### Stated exercise:
Read the listing below and copy out every line that holds "from".

### Source material:

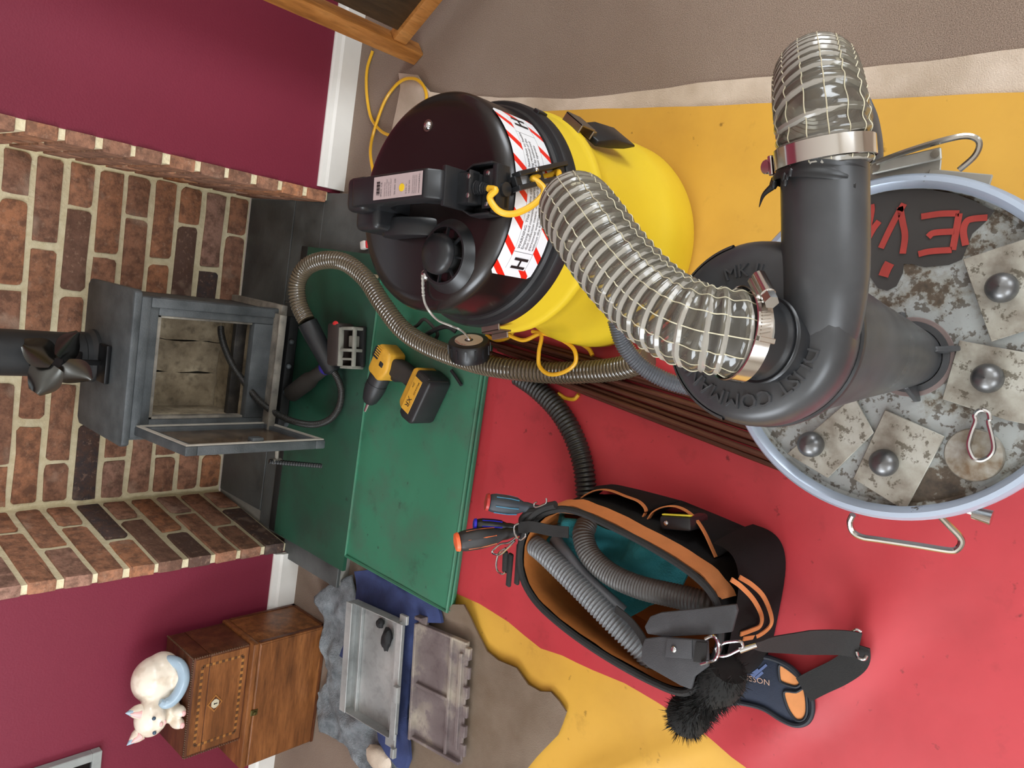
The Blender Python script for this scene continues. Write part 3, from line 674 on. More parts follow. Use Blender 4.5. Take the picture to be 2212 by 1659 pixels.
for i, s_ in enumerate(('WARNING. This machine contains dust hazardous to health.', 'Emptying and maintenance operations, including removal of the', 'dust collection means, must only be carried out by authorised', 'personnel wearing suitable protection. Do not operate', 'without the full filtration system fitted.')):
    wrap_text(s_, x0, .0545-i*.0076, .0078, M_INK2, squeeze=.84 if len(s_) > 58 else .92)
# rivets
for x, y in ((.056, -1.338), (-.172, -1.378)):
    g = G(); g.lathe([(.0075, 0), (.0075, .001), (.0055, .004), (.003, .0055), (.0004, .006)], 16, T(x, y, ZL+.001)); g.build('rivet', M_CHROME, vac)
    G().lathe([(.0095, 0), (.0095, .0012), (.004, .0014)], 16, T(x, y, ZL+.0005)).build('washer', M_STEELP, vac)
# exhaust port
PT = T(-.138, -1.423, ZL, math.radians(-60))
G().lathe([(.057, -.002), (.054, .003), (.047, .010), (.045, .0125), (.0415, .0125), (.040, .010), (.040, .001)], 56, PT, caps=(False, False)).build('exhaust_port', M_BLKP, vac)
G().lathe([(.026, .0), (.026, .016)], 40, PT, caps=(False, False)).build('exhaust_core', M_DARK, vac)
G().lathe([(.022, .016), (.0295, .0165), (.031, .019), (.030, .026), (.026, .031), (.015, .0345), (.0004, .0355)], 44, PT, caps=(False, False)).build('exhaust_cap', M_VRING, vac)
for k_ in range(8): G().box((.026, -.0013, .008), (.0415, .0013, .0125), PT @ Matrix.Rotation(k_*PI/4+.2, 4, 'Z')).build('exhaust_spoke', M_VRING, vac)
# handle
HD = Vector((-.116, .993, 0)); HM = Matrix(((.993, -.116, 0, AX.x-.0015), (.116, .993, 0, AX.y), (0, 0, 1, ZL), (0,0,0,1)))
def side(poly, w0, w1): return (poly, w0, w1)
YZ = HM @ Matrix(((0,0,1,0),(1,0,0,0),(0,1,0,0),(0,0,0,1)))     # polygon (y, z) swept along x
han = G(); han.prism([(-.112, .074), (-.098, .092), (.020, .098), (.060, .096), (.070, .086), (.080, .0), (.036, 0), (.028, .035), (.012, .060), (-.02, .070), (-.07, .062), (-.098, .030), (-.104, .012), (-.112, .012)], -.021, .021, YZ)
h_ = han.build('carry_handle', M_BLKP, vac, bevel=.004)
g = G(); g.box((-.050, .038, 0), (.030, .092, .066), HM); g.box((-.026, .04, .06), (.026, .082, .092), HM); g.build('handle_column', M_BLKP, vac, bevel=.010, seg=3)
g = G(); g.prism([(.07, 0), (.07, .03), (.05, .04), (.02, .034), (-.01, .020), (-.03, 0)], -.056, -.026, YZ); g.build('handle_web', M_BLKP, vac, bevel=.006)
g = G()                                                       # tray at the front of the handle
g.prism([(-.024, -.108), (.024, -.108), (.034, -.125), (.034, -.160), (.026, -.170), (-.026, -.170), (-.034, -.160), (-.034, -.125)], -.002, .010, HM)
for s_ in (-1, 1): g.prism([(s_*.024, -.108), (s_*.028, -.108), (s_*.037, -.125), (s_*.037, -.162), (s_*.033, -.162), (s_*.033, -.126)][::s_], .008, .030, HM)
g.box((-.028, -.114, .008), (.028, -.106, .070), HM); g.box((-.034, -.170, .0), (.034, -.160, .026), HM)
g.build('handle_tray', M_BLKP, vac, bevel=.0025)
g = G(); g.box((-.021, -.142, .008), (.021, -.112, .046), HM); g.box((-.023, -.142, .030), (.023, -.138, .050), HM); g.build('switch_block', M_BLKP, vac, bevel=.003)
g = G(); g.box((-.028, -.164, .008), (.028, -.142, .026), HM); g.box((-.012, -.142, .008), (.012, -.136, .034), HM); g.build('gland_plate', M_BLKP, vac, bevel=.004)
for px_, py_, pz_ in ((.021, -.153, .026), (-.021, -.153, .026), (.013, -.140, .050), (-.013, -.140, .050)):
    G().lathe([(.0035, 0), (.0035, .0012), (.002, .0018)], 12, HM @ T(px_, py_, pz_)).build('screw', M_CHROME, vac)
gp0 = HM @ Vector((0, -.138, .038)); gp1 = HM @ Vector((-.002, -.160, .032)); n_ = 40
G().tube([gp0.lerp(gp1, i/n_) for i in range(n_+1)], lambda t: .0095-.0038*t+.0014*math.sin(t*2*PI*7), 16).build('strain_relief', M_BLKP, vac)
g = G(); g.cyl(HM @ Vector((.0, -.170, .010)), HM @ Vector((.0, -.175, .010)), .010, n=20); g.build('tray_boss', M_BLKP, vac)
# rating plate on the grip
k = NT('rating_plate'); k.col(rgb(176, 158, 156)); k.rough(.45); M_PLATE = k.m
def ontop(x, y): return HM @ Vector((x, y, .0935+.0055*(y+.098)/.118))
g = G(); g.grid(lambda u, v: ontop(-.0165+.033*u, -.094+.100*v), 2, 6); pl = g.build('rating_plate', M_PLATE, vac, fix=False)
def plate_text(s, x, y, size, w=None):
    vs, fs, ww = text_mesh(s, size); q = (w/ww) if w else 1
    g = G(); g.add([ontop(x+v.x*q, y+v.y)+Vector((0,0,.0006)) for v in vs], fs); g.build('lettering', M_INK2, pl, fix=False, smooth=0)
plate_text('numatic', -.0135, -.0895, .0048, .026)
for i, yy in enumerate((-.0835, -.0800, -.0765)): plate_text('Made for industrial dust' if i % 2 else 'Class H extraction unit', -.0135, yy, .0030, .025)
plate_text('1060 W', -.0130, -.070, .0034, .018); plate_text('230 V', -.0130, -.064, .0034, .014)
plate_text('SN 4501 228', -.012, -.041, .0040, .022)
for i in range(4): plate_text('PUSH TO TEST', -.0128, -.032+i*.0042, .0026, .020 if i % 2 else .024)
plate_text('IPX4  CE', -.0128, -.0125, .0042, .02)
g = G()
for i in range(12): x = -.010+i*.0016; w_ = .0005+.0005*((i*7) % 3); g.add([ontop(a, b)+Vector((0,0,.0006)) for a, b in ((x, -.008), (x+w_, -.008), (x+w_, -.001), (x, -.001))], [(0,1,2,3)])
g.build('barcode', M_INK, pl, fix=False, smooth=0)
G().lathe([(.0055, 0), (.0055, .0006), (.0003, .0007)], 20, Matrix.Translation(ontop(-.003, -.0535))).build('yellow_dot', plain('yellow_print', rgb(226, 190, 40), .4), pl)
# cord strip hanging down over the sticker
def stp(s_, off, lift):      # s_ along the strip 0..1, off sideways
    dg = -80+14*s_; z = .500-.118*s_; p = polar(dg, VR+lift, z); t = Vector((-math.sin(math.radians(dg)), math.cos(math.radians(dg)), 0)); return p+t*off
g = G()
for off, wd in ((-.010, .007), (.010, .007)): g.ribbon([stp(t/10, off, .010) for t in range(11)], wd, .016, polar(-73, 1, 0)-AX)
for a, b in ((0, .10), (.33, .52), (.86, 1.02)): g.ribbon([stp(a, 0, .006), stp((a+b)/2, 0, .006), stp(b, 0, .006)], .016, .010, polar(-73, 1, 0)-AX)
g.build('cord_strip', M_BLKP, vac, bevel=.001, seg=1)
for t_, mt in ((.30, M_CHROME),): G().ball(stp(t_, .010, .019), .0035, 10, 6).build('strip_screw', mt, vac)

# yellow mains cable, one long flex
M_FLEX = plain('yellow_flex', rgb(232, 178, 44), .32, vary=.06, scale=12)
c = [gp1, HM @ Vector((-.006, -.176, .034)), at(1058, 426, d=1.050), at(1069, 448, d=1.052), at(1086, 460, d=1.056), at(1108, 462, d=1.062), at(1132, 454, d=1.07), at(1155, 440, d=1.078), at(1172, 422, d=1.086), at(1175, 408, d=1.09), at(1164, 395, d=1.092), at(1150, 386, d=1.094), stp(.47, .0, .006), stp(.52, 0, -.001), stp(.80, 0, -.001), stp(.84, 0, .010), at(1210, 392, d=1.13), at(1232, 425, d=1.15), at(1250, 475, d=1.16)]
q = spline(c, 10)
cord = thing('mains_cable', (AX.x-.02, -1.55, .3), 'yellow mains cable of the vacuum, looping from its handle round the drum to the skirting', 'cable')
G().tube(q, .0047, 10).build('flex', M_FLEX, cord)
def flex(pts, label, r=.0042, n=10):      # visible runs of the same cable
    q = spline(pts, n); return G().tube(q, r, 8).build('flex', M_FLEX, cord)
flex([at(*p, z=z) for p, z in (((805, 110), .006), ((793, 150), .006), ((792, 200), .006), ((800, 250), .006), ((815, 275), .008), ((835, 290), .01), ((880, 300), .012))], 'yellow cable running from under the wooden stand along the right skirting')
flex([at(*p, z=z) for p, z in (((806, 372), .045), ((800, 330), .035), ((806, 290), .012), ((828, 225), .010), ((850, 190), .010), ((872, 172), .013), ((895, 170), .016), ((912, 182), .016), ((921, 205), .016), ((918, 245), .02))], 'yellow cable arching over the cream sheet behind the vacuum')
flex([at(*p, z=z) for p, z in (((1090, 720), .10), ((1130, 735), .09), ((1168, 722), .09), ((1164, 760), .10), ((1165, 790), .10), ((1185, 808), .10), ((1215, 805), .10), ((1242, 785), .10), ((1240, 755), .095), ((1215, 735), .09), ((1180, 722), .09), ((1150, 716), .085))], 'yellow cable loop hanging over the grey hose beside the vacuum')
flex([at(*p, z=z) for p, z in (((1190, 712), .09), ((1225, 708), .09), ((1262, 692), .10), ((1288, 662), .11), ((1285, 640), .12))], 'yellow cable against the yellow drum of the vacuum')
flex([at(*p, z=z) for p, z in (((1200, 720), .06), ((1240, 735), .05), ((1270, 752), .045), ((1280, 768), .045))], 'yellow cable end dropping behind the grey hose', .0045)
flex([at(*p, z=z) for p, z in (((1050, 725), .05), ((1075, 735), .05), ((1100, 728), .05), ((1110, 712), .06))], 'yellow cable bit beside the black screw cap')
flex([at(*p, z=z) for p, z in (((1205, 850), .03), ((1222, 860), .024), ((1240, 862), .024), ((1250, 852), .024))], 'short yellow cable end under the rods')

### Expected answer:
The Blender Python script for this scene continues. Write part 3, from line 674 on. More parts follow. Use Blender 4.5. Take the picture to be 2212 by 1659 pixels.
cord = thing('mains_cable', (AX.x-.02, -1.55, .3), 'yellow mains cable of the vacuum, looping from its handle round the drum to the skirting', 'cable')
flex([at(*p, z=z) for p, z in (((805, 110), .006), ((793, 150), .006), ((792, 200), .006), ((800, 250), .006), ((815, 275), .008), ((835, 290), .01), ((880, 300), .012))], 'yellow cable running from under the wooden stand along the right skirting')